Pompey and Crassus were also elected in absentia for the consulship in 70 BC. The original source for this is Appian (Book 1. 121). In Pompey's Consulships and the End of Electoral Competition, Richard Evans of the University of South Africa states that
In late 71 after the Spartacus revolt had been suppressed and the war in Spain against Sertorius concluded, Pompey and Crassus canvassed for the consulship, and were elected without opposition....during the run up to the elections, both Pompey and Crassus had to remain outside the city since neither could canvass as they each continued to command armies cum imperio....the presiding magistrate by virtue of his own imperium need not have accepted either candidacy, but there were numerous precedents for candidacies in absentia.
Pompey and Crassus' election in absentia is also mentioned by Matthew Dillon & Lynda Garland in Ancient Rome: A Sourcebook. In a footnote, Evans also mentions that Marcus Antonius and Titus Didius waited outside Rome for their triumphs
in 100/99 while campaigning for their consulships of 99 and 98.

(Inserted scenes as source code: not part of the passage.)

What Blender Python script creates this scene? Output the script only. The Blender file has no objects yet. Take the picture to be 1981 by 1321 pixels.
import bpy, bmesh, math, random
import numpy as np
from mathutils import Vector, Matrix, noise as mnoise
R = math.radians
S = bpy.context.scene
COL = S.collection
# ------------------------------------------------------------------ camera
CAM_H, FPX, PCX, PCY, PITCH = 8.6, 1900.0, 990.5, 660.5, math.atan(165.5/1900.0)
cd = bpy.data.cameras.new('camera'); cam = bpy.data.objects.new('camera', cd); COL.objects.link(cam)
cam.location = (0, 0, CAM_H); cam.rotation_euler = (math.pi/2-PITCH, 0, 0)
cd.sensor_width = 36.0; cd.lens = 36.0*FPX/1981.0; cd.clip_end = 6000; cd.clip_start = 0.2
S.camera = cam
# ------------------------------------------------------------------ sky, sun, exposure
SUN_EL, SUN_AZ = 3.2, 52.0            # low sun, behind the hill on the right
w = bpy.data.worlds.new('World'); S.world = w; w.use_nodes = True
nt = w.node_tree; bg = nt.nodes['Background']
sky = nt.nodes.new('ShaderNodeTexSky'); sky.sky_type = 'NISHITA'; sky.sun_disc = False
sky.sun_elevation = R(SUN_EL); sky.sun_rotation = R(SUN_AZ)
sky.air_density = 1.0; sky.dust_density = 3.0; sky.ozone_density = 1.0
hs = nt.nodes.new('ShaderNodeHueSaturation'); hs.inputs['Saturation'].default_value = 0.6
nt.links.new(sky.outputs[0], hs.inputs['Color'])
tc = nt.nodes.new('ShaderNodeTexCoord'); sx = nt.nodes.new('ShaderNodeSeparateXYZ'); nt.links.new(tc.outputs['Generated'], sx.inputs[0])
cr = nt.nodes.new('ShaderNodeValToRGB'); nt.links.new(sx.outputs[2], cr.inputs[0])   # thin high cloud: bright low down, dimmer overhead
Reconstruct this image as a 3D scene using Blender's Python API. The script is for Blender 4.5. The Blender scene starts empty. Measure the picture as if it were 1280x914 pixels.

Pompey, however, was opposed by Cato the Younger (but supported by Caesar) when he attempted to stand for consul in absentia in 62 BC.
Caesar's request in 50 BC was not his first attempt to stand in absentia. Evans, again in a footnote, states:
When Caesar tried to emulate Pompey or rather Crassus in 60 his candidacy was initially disallowed and he forfeited his triumph in order to canvass in person. The law appears to have changed after 71 and in absentia candidacies were not allowed by 60 BC. The lex is unrecorded.
Caesar, who had supported Pompey's attempt in 62 BC, probably expected the latter to support his attempt in 50 BC but Pompey declined to take sides.